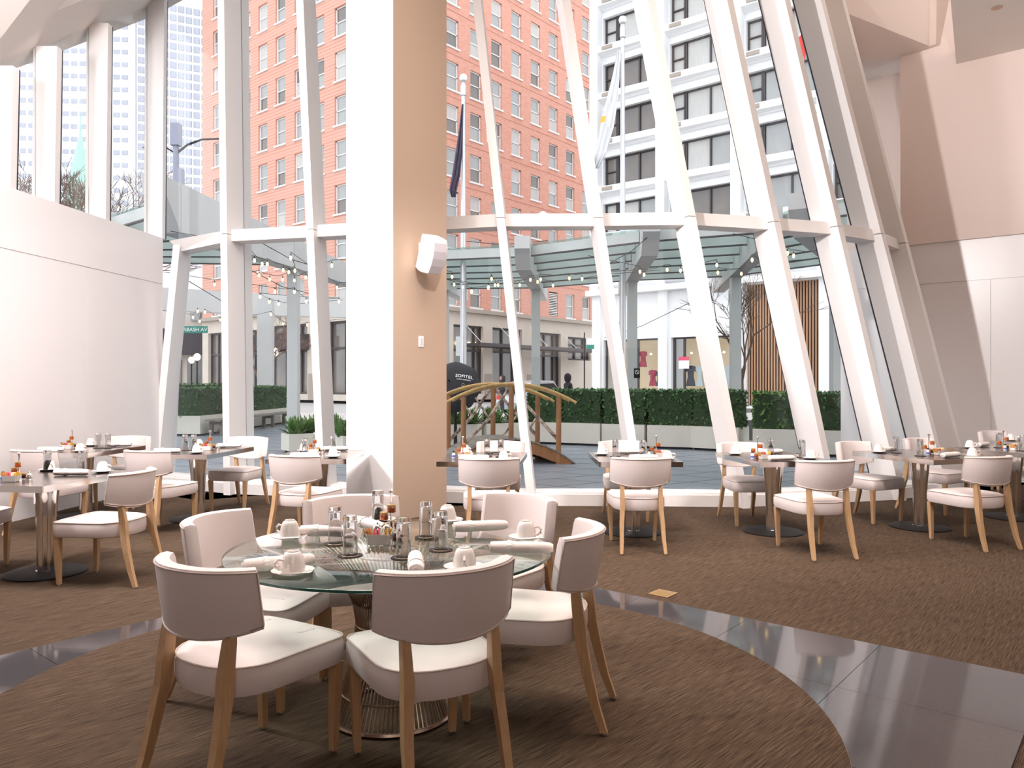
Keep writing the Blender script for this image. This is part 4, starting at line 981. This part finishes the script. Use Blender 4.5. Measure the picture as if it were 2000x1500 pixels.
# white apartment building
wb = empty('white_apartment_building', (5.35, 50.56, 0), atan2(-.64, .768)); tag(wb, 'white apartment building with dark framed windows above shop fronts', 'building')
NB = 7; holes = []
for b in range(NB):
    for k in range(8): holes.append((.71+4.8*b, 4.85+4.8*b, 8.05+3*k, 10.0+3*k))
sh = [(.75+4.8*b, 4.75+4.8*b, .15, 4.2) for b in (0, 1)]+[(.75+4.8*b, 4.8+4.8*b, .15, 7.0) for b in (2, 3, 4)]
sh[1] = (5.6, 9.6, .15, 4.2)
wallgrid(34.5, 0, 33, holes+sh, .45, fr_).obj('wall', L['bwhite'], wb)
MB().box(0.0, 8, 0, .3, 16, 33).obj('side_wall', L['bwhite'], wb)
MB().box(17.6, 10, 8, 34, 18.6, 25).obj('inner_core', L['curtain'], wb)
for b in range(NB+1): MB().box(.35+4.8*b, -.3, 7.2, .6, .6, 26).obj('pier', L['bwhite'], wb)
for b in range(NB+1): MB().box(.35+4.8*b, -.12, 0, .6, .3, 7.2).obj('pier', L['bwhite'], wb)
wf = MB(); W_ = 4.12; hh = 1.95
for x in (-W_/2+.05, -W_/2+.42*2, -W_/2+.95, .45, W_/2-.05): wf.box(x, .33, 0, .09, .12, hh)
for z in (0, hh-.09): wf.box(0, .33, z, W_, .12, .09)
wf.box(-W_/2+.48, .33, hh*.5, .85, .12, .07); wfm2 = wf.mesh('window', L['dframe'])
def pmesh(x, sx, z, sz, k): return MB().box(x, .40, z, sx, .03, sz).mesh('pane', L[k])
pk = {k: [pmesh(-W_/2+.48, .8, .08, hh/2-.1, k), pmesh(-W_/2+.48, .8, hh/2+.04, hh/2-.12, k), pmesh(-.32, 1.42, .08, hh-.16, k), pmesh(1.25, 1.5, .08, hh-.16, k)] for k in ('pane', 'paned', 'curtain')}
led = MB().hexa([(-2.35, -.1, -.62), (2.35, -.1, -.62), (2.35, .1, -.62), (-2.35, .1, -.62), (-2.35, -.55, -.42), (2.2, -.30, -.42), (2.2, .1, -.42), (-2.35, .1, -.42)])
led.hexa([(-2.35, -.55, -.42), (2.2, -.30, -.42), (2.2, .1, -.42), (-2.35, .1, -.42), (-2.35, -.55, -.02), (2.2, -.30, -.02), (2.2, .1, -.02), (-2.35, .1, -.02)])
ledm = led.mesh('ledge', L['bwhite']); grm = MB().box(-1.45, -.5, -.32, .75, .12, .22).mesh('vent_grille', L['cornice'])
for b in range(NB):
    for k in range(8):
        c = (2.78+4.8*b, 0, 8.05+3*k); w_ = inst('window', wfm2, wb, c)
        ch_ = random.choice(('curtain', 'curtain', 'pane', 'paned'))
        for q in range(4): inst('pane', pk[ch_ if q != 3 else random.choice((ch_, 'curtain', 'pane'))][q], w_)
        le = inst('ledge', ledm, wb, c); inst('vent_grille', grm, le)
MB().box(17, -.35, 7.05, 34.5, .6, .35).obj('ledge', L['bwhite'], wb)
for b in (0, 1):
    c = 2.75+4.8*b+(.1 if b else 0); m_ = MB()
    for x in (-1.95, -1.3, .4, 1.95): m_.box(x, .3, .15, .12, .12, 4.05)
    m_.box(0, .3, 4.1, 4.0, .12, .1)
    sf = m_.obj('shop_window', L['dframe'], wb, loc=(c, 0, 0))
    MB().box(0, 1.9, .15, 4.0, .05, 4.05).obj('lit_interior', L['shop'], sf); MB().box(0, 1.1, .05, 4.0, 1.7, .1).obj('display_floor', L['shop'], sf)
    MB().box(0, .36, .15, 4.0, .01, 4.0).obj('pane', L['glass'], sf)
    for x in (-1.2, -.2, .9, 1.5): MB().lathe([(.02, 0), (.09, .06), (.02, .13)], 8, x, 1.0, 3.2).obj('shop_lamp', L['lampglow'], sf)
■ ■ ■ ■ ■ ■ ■
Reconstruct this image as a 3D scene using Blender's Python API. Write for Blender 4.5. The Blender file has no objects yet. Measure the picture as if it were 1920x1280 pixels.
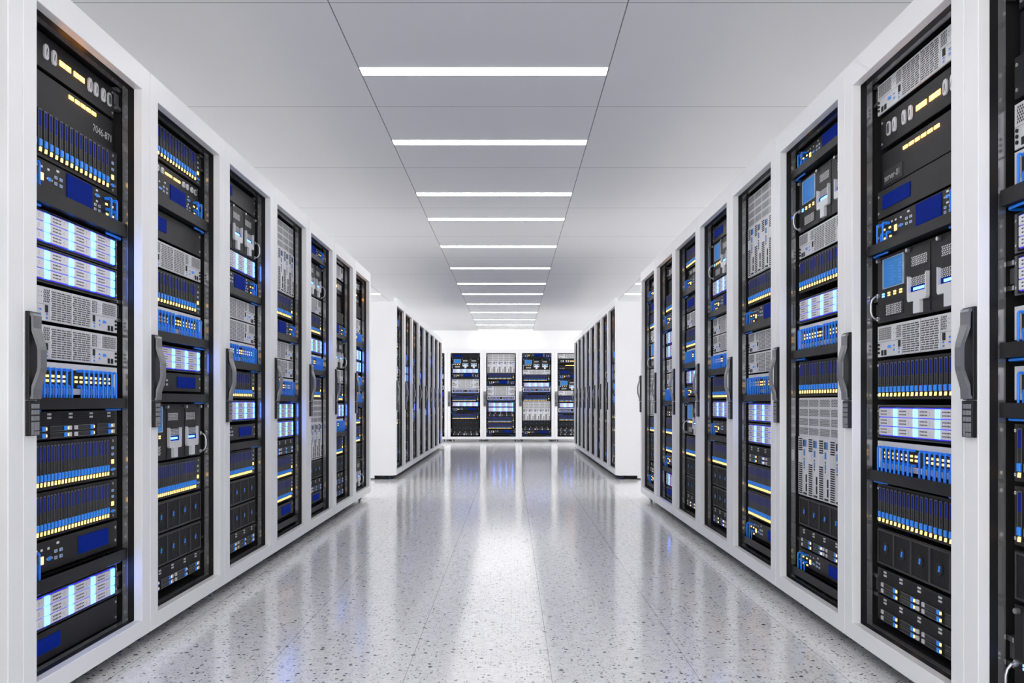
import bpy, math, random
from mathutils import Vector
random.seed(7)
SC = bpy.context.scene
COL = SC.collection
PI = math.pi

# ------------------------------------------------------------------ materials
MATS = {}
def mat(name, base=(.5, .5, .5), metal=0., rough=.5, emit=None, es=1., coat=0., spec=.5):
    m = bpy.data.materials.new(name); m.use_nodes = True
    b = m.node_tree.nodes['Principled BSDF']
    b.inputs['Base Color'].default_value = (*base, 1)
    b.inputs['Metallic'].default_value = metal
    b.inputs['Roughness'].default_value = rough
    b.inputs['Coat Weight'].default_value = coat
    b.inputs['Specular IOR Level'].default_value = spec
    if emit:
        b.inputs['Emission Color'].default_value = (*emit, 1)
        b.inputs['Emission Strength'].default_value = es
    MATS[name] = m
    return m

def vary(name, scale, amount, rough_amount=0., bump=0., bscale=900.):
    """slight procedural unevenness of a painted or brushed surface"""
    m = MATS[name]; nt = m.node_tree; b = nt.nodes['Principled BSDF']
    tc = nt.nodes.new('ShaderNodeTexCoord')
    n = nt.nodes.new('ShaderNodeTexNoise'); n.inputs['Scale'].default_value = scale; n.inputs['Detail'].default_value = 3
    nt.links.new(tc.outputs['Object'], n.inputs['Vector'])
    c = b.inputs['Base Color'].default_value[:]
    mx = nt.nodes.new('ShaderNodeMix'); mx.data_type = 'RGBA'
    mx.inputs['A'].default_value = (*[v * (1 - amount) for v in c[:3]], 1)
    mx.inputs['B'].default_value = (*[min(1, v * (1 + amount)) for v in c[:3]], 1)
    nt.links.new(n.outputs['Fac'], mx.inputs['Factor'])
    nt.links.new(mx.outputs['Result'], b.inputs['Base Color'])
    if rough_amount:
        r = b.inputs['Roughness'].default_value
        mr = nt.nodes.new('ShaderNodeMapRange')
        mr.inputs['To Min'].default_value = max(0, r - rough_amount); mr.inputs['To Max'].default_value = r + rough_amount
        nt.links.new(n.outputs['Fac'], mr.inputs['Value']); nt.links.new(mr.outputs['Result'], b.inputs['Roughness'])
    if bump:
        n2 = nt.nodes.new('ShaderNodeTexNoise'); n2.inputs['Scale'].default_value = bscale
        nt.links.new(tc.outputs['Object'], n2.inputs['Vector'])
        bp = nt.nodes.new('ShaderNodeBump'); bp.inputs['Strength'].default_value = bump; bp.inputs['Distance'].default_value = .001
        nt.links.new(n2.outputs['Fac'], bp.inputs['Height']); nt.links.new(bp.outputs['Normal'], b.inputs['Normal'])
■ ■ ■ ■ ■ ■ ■
__Directions__.
Within the entries above, give again exactly the lines starting at the one that contains "Reconstruct this image" and ending at the one that contains "PI = math.pi", leaving out the pictures.

__Answer to this task__.
Reconstruct this image as a 3D scene using Blender's Python API. Write for Blender 4.5. The Blender file has no objects yet. Measure the picture as if it were 1920x1280 pixels.
import bpy, math, random
from mathutils import Vector
random.seed(7)
SC = bpy.context.scene
COL = SC.collection
PI = math.pi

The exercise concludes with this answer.